Le associazioni dei ricercatori sottolineano anche un’altra conseguenza, e cioè che le università saranno costrette a puntare molto di più su progetti in collaborazioni con aziende e privati, limitando le ricerche più libere. È uno dei modi più veloci per avere fondi. Ne risentirà anche la didattica, perché molti ricercatori precari tengono le lezioni o comunque assistono gli studenti universitari.

Riccardo Asti, che fa parte del coordinamento dei ricercatori precari, dice che il mercato del lavoro non potrà offrire un posto per tutti i ricercatori, molti dei quali hanno più di 35 anni e si sono occupati di progetti che hanno un interesse limitato per le aziende, o in generale nel privato. Inoltre i concorsi promossi dalle università sono pochi, anzi in alcune università non ci sono proprio. «Abbiamo fatto un sondaggio a livello nazionale da cui emerge che solo il 13 per cento dei ricercatori intervistati potrà partecipare a concorsi nella propria università».

Dopo mesi di proteste dei ricercatori, venerdì in commissione Bilancio al Senato la maggioranza ha presentato un emendamento con un piano definito straordinario per stabilizzare una parte dei ricercatori precari. Se l’emendamento sarà approvato (ma non ci sono grossi dubbi), verranno messi 50 milioni di euro per finanziare al 50 per cento i concorsi, mentre l’altra metà spetta alle università. La metà dei posti a disposizione dovrà andare ai ricercatori assunti col PNRR. La Cgil ha stimato che questi soldi basteranno per rinnovare il contratto a 1.900 persone, troppo poche secondo il sindacato.
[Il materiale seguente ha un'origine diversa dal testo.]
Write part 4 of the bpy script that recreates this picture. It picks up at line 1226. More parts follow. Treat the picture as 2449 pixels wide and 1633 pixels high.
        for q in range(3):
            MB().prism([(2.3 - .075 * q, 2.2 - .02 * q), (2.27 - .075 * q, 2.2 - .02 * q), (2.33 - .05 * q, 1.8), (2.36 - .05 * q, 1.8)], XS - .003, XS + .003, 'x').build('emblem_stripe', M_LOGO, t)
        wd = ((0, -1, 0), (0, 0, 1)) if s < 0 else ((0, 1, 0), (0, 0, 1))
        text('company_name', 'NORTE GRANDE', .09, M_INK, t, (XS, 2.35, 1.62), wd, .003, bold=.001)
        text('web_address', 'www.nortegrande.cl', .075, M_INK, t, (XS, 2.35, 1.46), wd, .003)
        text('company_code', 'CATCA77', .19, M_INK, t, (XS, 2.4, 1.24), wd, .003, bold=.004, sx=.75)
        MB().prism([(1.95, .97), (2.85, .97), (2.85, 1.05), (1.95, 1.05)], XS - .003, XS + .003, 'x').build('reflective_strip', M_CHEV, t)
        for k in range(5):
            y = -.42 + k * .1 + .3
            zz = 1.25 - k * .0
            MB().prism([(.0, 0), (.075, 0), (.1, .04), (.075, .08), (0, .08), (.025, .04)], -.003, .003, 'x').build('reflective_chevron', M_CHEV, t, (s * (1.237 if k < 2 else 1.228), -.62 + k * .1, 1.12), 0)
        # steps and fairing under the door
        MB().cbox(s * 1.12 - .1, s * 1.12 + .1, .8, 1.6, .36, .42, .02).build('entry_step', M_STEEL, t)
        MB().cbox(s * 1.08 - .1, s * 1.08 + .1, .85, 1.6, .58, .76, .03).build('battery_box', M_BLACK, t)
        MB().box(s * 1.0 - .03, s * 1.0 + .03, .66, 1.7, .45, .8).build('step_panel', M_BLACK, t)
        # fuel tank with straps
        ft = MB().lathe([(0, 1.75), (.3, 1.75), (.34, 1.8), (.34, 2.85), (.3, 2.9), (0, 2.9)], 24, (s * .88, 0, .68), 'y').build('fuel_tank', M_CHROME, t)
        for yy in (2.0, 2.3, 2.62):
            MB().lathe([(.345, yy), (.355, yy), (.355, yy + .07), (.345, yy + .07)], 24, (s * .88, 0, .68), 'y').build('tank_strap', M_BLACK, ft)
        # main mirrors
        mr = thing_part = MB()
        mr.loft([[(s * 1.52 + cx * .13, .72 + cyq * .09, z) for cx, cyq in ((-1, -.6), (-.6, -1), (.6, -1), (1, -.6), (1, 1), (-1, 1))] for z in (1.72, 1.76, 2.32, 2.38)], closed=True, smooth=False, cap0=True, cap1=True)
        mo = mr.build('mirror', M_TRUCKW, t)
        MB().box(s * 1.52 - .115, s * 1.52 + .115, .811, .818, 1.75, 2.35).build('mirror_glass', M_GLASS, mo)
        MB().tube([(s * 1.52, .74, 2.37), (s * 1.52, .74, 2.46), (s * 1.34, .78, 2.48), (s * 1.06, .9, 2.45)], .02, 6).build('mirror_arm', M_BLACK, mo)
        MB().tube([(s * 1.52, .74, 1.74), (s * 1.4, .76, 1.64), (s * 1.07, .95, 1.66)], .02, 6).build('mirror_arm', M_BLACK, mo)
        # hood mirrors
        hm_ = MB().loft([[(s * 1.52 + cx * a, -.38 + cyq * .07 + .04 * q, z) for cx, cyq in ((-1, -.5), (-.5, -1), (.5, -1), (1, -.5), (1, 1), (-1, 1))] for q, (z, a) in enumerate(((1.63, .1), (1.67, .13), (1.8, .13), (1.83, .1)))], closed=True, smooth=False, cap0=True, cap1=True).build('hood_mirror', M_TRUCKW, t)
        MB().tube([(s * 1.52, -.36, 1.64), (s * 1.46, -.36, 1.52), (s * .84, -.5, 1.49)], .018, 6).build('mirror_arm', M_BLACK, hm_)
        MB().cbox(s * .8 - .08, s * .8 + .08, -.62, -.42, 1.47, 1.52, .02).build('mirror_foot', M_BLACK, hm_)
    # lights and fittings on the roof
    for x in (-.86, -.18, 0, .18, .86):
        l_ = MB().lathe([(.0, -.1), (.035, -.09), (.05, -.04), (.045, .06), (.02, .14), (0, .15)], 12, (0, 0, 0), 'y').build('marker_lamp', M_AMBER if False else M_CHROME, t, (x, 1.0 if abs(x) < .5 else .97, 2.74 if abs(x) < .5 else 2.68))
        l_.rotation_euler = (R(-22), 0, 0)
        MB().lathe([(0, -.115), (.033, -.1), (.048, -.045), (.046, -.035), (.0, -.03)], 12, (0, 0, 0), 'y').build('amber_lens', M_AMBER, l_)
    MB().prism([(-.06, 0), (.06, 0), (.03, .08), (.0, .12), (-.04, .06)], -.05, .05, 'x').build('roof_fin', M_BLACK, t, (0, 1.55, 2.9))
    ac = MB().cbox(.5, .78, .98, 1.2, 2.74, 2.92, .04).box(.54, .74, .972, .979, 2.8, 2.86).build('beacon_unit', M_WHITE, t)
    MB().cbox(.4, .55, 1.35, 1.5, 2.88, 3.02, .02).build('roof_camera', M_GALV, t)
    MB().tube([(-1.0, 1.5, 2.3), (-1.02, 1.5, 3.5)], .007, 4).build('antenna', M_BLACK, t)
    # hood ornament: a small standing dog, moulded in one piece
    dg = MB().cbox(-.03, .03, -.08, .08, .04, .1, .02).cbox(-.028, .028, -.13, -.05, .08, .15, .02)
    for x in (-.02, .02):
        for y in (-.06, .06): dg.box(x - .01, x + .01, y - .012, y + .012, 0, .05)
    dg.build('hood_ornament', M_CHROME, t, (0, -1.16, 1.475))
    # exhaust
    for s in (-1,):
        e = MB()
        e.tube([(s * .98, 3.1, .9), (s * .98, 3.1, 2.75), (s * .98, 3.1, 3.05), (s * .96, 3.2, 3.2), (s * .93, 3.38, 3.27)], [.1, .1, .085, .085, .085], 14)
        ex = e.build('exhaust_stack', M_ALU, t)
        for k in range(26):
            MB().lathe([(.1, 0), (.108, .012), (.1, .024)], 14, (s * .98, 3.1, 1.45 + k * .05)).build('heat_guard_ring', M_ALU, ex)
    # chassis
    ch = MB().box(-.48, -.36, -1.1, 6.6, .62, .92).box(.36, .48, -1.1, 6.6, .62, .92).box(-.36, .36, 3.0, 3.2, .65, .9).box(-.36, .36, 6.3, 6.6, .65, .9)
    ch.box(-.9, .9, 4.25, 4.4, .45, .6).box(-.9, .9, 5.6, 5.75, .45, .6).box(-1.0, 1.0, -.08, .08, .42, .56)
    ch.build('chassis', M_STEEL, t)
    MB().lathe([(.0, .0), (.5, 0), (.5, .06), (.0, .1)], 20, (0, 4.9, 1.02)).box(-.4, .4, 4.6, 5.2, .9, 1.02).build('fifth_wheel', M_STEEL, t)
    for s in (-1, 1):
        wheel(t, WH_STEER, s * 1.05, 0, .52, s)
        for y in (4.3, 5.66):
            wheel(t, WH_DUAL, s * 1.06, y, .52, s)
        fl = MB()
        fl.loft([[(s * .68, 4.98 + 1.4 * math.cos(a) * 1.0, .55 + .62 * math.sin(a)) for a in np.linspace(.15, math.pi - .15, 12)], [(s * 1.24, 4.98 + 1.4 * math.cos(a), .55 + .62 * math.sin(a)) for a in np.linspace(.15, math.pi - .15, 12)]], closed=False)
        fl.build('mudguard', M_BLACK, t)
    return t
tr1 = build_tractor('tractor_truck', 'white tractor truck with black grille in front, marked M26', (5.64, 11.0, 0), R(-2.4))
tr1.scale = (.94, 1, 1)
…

«Invece di investire tutti i soldi del PNRR su contratti a tempo determinato si poteva spalmare quelle risorse per coprire le necessità su più anni», dice Asti. «Un’iniezione di denaro così straordinaria doveva essere quanto meno accompagnata da un piano di investimenti pubblici con effetti sul lungo termine. Non dimentichiamo che i soldi del PNRR non sono regalati: pensare che ci siamo indebitati per gonfiare la bolla dei precari nelle università è ancora più paradossale» (si riferisce al fatto che buona parte dei fondi del PNRR sono prestiti che andranno restituiti).